My wife (our wife) has the urgency of a heavily stoned panda. The amount of times she's left the bath running and it's overflowed is unforgivable, if I say "look" at something on the telly by the time she turns her head the programmes finished and the test card's just sat off looking back at her. I get serious panic attacks if she's driving because she doesn't believe in peripheral vision or other road users. Just floats through everything without a care in the world.

Unless of course I have a lie-in or she catches me with my feet up while it's sill light outside or enjoying myself then it's Gunnery Sgt Hartman "You will not laugh, you will not cry show me your war cry aaaaahhhhhh do the dishes"

I contemplated getting myself a new PS or Xbox but it would just end up in the bin with our relationship.
 

Hi everybody. @Barnfred 55 I missed your post about how much weight you have lost. That's good going. Well done. @Brett Angell Delight I've no idea why I behave in such a cavalier manner with fuel lights. I can't help it!

I have a bit of a dilemma on my hands. As you are probably aware, the Civil Service union has called a one day strike on 1 February. Having been a union rep for about 20 years until fairly recently with that very union, obviously I would be taking strike action. Only problem is, I don't work on a Wednesday - which is the day of the strike. so I won't be in work but I also won't be on strike, There is no way on God's green earth that my employer will let me change my non working day just so I can go on strike. So, my solution will be to donate a day's pay to the strike fund. Does that sound reasonable - and won't make me a scab?
 
Hi everybody. @Barnfred 55 I missed your post about how much weight you have lost. That's good going. Well done. @Brett Angell Delight I've no idea why I behave in such a cavalier manner with fuel lights. I can't help it!

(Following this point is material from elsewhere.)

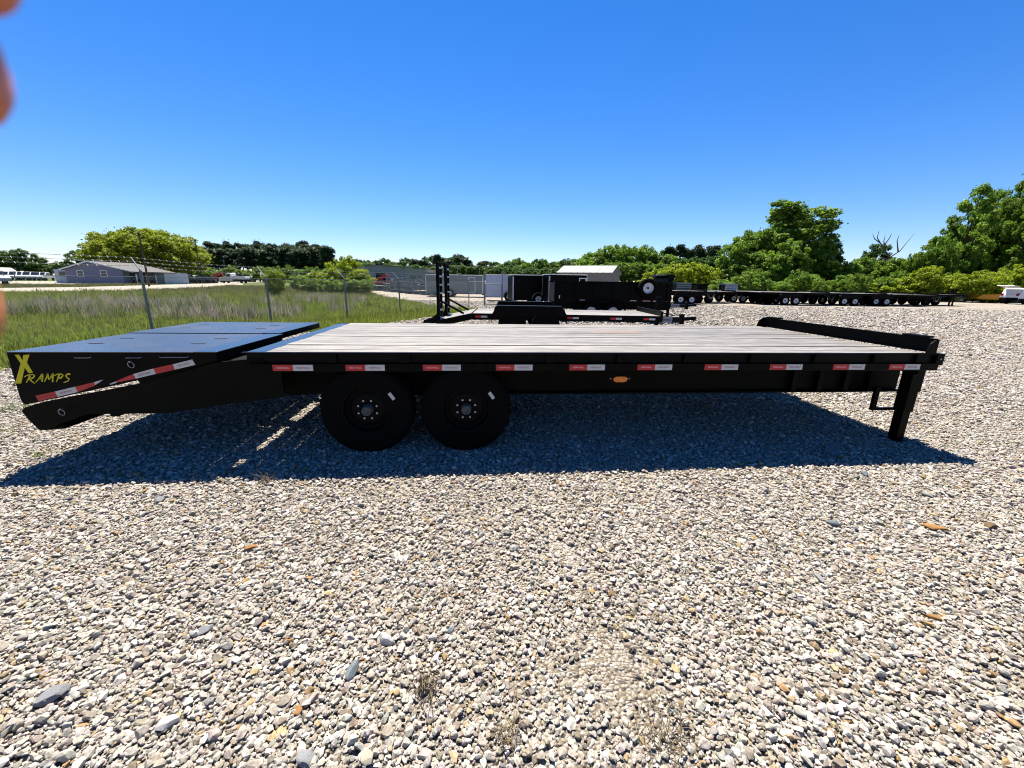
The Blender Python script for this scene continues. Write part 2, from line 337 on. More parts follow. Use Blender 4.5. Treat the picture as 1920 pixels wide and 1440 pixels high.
def scatter(name, P, rot, scl, idx, col, meshes):
    """one object: a point for every piece, geometry nodes put a piece on each"""
    n = len(P); me = bpy.data.meshes.new(name); me.vertices.add(n); me.vertices.foreach_set('co', np.ascontiguousarray(P, np.float32).ravel())
    for nm, typ, arr in (('rot', 'FLOAT_VECTOR', rot), ('scl', 'FLOAT_VECTOR', scl), ('idx', 'INT', idx), ('col', 'FLOAT_COLOR', np.c_[col, np.ones(n)])):
        a = me.attributes.new(nm, typ, 'POINT')
        a.data.foreach_set('color' if 'COLOR' in typ else 'vector' if typ == 'FLOAT_VECTOR' else 'value', np.ascontiguousarray(arr, np.int32 if typ == 'INT' else np.float32).ravel())
    o = bpy.data.objects.new(name, me); COL.objects.link(o)
    src = bpy.data.collections.new(name + '_pieces')
    for i, m_ in enumerate(meshes): src.objects.link(bpy.data.objects.new('%s_piece_%02d' % (name, i), m_))
    ng = bpy.data.node_groups.new(name, 'GeometryNodeTree'); ng.interface.new_socket('Geometry', in_out='INPUT', socket_type='NodeSocketGeometry'); ng.interface.new_socket('Geometry', in_out='OUTPUT', socket_type='NodeSocketGeometry')
    gi, go = ng.nodes.new('NodeGroupInput'), ng.nodes.new('NodeGroupOutput'); ip = ng.nodes.new('GeometryNodeInstanceOnPoints'); ci = ng.nodes.new('GeometryNodeCollectionInfo')
    ci.inputs['Collection'].default_value = src; ci.inputs['Separate Children'].default_value = True; ci.inputs['Reset Children'].default_value = True
    L = ng.links; L.new(gi.outputs[0], ip.inputs['Points']); L.new(ci.outputs[0], ip.inputs['Instance']); ip.inputs['Pick Instance'].default_value = True
    for nm, dt, sock in (('rot', 'FLOAT_VECTOR', 'Rotation'), ('scl', 'FLOAT_VECTOR', 'Scale'), ('idx', 'INT', 'Instance Index')):
        na = ng.nodes.new('GeometryNodeInputNamedAttribute'); na.data_type = dt; na.inputs['Name'].default_value = nm; L.new(na.outputs['Attribute'], ip.inputs[sock])
    L.new(ip.outputs[0], go.inputs[0])
    md = o.modifiers.new('scatter', 'NODES'); md.node_group = ng
    return tag(o, None, kind='stuff')

# --- stones
def stone_mesh(name, rng, m, sub=2, cuts=13):
    bm = bmesh.new(); bmesh.ops.create_icosphere(bm, subdivisions=sub, radius=1)
    V = np.array([v.co[:] for v in bm.verts]); fac = np.array([1, rng.uniform(.62, .95), rng.uniform(.42, .72)])
    V = V * (1 + .08 * np.sin(V @ rng.normal(0, 2.2, 3) + rng.uniform(0, 6)))[:, None]
    for _ in range(cuts):
        nn = rng.normal(size=3); nn /= np.linalg.norm(nn); d = rng.uniform(.50, .84); k = V @ nn - d; V = V - np.where(k > 0, k, 0)[:, None] * nn * .92
    V = V * fac
    for v, c in zip(bm.verts, V): v.co = c
    me = bpy.data.meshes.new(name); bm.to_mesh(me); bm.free(); me.materials.append(m); return me
rg = np.random.default_rng(7)
STONES = [stone_mesh('stone_chip', rg, STONEM, sub=2 if i < 6 else 1) for i in range(12)]
def stone_cols(n, rng):
    base = np.array([(.40, .375, .345), (.46, .44, .415), (.33, .30, .265), (.37, .345, .32), (.50, .485, .47), (.27, .235, .195), (.30, .20, .10), (.21, .215, .22), (.17, .14, .11), (.36, .28, .17)])
    p = np.array([.23, .18, .14, .16, .09, .08, .014, .03, .028, .024]); k = rng.choice(len(base), n, p=p / p.sum())
    return np.clip(base[k] * .655 * np.array((1.035, 1.0, .93)) * rng.normal(1, .12, (n, 1)) * rng.normal(1, .025, (n, 3)), .02, .8)
def dirt(X, Y):
    """bare patches and a faint wheel track in the gravel"""
    a = np.sin(X * 1.7 + 1.3 * np.sin(Y * 1.1)) * np.sin(Y * 2.3 + 1.7 * np.sin(X * .9)) + .45 * np.sin(X * 5.1 + Y * 3.3) * np.sin(Y * 6.1 - X * 2.2)
    tr = np.exp(-((X - .42 - .12 * np.sin(Y * 2.2)) / .13) ** 2) * (Y < 2.6)
    pa = np.exp(-(((X - .25) / .28) ** 2 + ((Y - 1.22) / .22) ** 2)) + np.exp(-(((X + .25) / .45) ** 2 + ((Y - 2.3) / .3) ** 2)) * .8 + np.exp(-(((X - .05) / .5) ** 2 + ((Y - 1.85) / .16) ** 2)) * .5
    return np.clip((a - .62) * 1.3, 0, .6) + .62 * tr + .78 * pa
PP, SS = [], []
for y0, y1, dens, size in ((.55, 2.6, 5000, .0110), (2.6, 4.6, 3900, .0120), (4.6, 8.5, 1900, .0162), (8.5, 15, 640, .025), (15, 30, 200, .040)):
    n = int(dens * (y1 - y0) * 2 * 1.42 * (y1 + .4)); g = 1 / math.sqrt(dens)
    nx, ny = int(2.84 * (y1 + .4) / g), int((y1 - y0) / g)
    gx, gy = np.meshgrid(np.arange(nx), np.arange(ny)); X = (gx.ravel() + rg.uniform(0, 1, gx.size) * 1.0) * g - 1.42 * (y1 + .4); Y = y0 + (gy.ravel() + rg.uniform(0, 1, gx.size)) * g
    keep = (np.abs(X) < 1.36 * Y + .5) & inside(YARD, X, Y + rg.normal(0, .25, len(X)))
    keep &= rg.uniform(0, 1, len(X)) > dirt(X, Y) * (1 if y1 < 6 else .4)
    X, Y = X[keep], Y[keep]; s = size * np.exp(rg.normal(0, .40, len(X))); s = np.clip(s, size * .40, size * 2.3)
    PP.append(np.c_[X, Y, s * rg.uniform(-.22, .55, len(X))]); SS.append(s)
PP = np.concatenate(PP); SS = np.concatenate(SS); N = len(PP)
rot = np.c_[rg.normal(0, .28, N), rg.normal(0, .28, N), rg.uniform(0, 6.283, N)]
gr = scatter('gravel', PP, rot, SS[:, None] * rg.uniform(.8, 1.25, (N, 3)), rg.integers(0, 12, N), stone_cols(N, rg), STONES)
tag(gr, 'cream and grey limestone chips covering the trailer yard', 'gravel')

# --- grass and weeds
def tuft_mesh(name, rng, n, h, spread, wd, bend, m):
    V, F = [], []
    for i in range(n):
        a = rng.uniform(0, 6.28); r = spread * math.sqrt(rng.uniform()); x, y = r * math.cos(a), r * math.sin(a); hh = h * rng.uniform(.55, 1.1)
        b = rng.uniform(0, 6.28); lean = bend * rng.uniform(.3, 1.2); dx, dy = math.cos(b) * lean, math.sin(b) * lean; px, py = -math.sin(b) * wd, math.cos(b) * wd; k = len(V)
        V += [(x - px, y - py, 0), (x + px, y + py, 0), (x + dx * .35 * hh + px * .8, y + dy * .35 * hh + py * .8, hh * .6), (x + dx * .35 * hh - px * .8, y + dy * .35 * hh - py * .8, hh * .6),
              (x + dx * hh + px * .15, y + dy * hh + py * .15, hh), (x + dx * hh - px * .15, y + dy * hh - py * .15, hh)]
        F += [(k, k + 1, k + 2, k + 3), (k + 3, k + 2, k + 4, k + 5)]
    return fast_mesh(name, np.array(V), np.array(F), m)
GT = [tuft_mesh('grass_tuft', rg, 14, 1, .9, .045, .55, BLADEM) for _ in range(5)]
WT = [tuft_mesh('weed_tuft', rg, 16, 1, .28, .014, .35, BLADEM) for _ in range(5)]
FEN0, FDIR = Vector((-8.70, 9.66)), Vector((.402, .916))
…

I have a bit of a dilemma on my hands. As you are probably aware, the Civil Service union has called a one day strike on 1 February. Having been a union rep for about 20 years until fairly recently with that very union, obviously I would be taking strike action. Only problem is, I don't work on a Wednesday - which is the day of the strike. so I won't be in work but I also won't be on strike, There is no way on God's green earth that my employer will let me change my non working day just so I can go on strike. So, my solution will be to donate a day's pay to the strike fund. Does that sound reasonable - and won't make me a scab?
The very fact you’ve put this much thought in, and arrived at a conclusion that seems to me very generous on your part, makes you the furthest thing from a scab. You’re acknowledging the cause and letting them know you’d be with them if it was practicable.